There is no solid resolution to this book, as it is the first of a series, which I find somewhat irritating. Usually I try and avoid series that aren’t yet complete so I don’t have to wait a year between episodes. I didn’t here, but I will be looking for next chapters as they arrive.

First Sentence:
Ten and a half hours before a mounted knight with a machine gun tried to kill her, tech journalist Miriam Beckstein lost her job.

Wednesday, August 03, 2005

Iron Sunrise, by Charles Stross

Iron Sunrise, by Charles Stross

I picked this up because I wanted something light to read on the plane. It had been a while since I’d read any hard science-fiction, and this looked interesting. About a quarter of the way in it became clear this wasn’t the first book in this universe (something not noted on the book jacket) but it was written well enough it didn’t matter.

While set in the far future, it had a noir feeling to me — instead of being set on a spaceship cruising between stars I could easily invoke the image of a train traveling in the dead of night, and the bad guys were thinly-disguised copies of Nazis.
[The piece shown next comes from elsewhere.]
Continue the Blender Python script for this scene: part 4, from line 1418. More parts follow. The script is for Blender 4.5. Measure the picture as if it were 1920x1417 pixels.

Even the names invoke images of the past: Frank the Nose, Martin Springfield and Rachel Mansour, and U. Franz Bergman.

A great speech comes towards the end by the lead rogue: “Everybody thinks they are doing the right thing, kid. All the time. It is about the only rule that explains how fucked-up this universe is. Nobody is a villain in their own head, are they? We all know we’re doing the right thing, which is why we’re in this mess.” I recently was in a discussion on the definition of evil; this sums it up well!

All-in-all, not a bad read.

First Sentence:
Just outside the expanding light cone of the present a star died, iron-bombed.